Our experience of community has changed in a single generation. The number of people who say that they have no one to talk to about difficult subjects has tripled in the last few decades. Moreover, the size of the average person’s social network decreased by one-third in the same time (McPherson “Social Isolation in America”).[Miller McPherson, Lynn Smith-Lovin, and Matthew E. Brashears, “Social Isolation in America: Changes in Core Discussion Networks over Two Decades,” American Sociological Review 71, no. 3 (2006): 353–75.] In fact, according to a meta-study by Julianne Holt-Lunstadmore at Brigham Young University, more people say that they don’t have a confidante than those who say that they do [“Relationships Boost Survival by 50 Percent” Scientific American, July 28, 2010, www.scientificamerican.com/article/relationships-boost-survival .]. (Holt-Lunstadmore. “Relationships Boost Survival by 50 Percent”)

Americans, particularly those under thirty, are not participating in formal religious organizations as much as people did even a generation ago. These religious organizations were often the basis for communities of values.

According to a 2012 Pew Research report, “one-fifth of the U.S. public — and a third of adults under 30 — are religiously unaffiliated today, the highest percentages ever in Pew Research Center polling.[“Nones on the Rise,” Pew Research on Religion and Public Life, October 9, 2012, http://www.pewforum.org/2012/10/09/nones-on-the-rise/.]” In addition, about three-quarters of these unaffiliated adults were raised with some affiliation, but have chosen to lapse. Note that these statistics do not suggest that Americans think any differently about God or spirituality than they did in the past. On the contrary, overwhelming majorities continue to say that God and spirituality are important.[Ibid.]

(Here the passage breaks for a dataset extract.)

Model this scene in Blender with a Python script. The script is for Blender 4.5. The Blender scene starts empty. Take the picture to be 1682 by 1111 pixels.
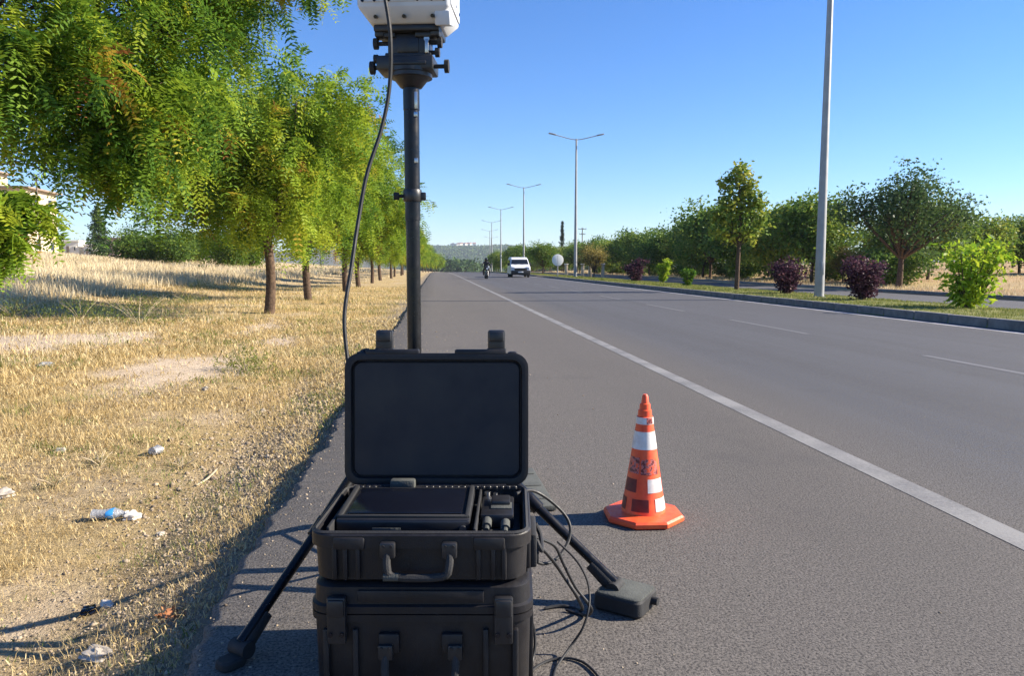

Churches aren’t the only social institutions to erode. In the 1970s, almost two-thirds of Americans attended some kind of club meeting: Rotary, Lions, PTA, local bowling league, you name it. By the late 1990s, nearly two-thirds had never attended such a meeting[DDB Needham Life Style Surveys, 1975–99, quoted in Robert Putnam, “Bowling Alone: The Collapse and Revival of American Community” Journal of Democracy 6.1 (1995): 65-7].

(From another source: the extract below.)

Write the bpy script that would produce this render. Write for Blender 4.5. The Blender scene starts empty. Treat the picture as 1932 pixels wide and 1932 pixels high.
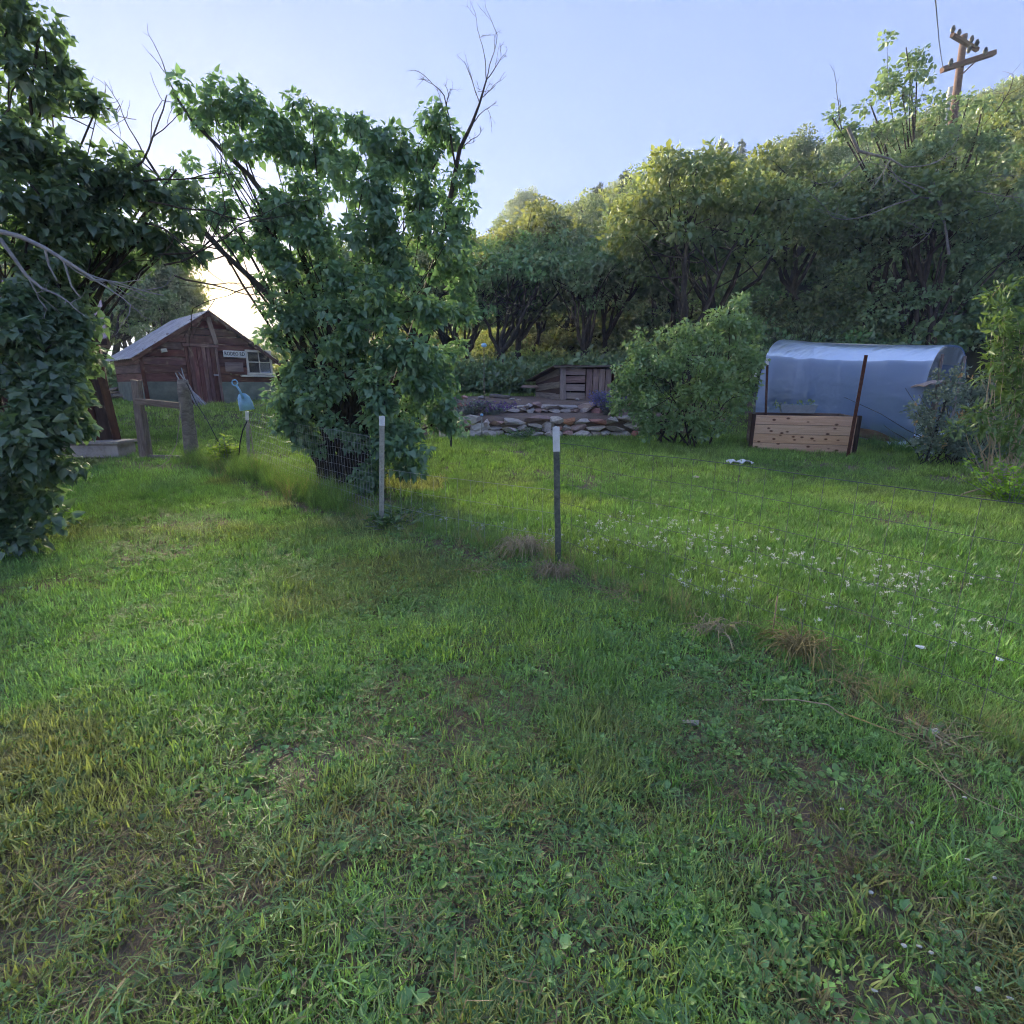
import bpy, bmesh, math, random
import numpy as np
from mathutils import Vector, Matrix

random.seed(7)
rng = np.random.default_rng(7)
scene = bpy.context.scene
COL = scene.collection

# ------------------------------------------------------------------ camera
PITCH = math.radians(14.0)
CAM_H = 1.5
cam_data = bpy.data.cameras.new('camera')
cam_data.sensor_width = 36.0
cam_data.lens = 18.0
cam_data.clip_start = 0.05
cam_data.clip_end = 2000.0
cam = bpy.data.objects.new('camera', cam_data)
COL.objects.link(cam)
cam.location = (0, 0, CAM_H)
cam.rotation_euler = (math.radians(90) - PITCH, 0, 0)
scene.camera = cam

# ------------------------------------------------------------------ sky, sun, exposure
SUN_EL = math.radians(7.4)
SUN_AZ = math.radians(-27.4)            # measured from +Y, negative is to the left
SUN_DIR = Vector((math.sin(SUN_AZ) * math.cos(SUN_EL), math.cos(SUN_AZ) * math.cos(SUN_EL), math.sin(SUN_EL)))
world = bpy.data.worlds.new('World')
scene.world = world
world.use_nodes = True
wt = world.node_tree
wt.nodes.clear()
w_out = wt.nodes.new('ShaderNodeOutputWorld')
w_bg = wt.nodes.new('ShaderNodeBackground')
sky = wt.nodes.new('ShaderNodeTexSky')
sky.sky_type = 'NISHITA'
sky.sun_disc = False
sky.sun_elevation = SUN_EL
sky.sun_rotation = SUN_AZ
sky.altitude = 1800
sky.air_density = 1.2
sky.dust_density = 1.6
sky.ozone_density = 2.6
w_bg.inputs['Strength'].default_value = 0.05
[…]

The average time invested by Americans in organizational life (excluding religious groups) declined steadily in the thirty years from 1965 to 1995.[. John R. Robinson and Geoffrey Godbey, Time for Life: The Surprising Ways Americans Use Their Time, 2nd ed. (University Park: Pennsylvania State University Press, 1999).] Even the number of picnics per capita dropped by 60 percent from 1975 to 1999 while millennials were growing up![DDB Needham Life Style Surveys.]

I haven't even touched on the changing ways we connect, now that we can hide behind text and email. What I hope you understand more clearly today is that you are almost certainly surrounded by people who long to connect in deeper ways.

No question, you can be the difference in a world that is desperate for belonging. There is no reason to wait. The world is waiting for it.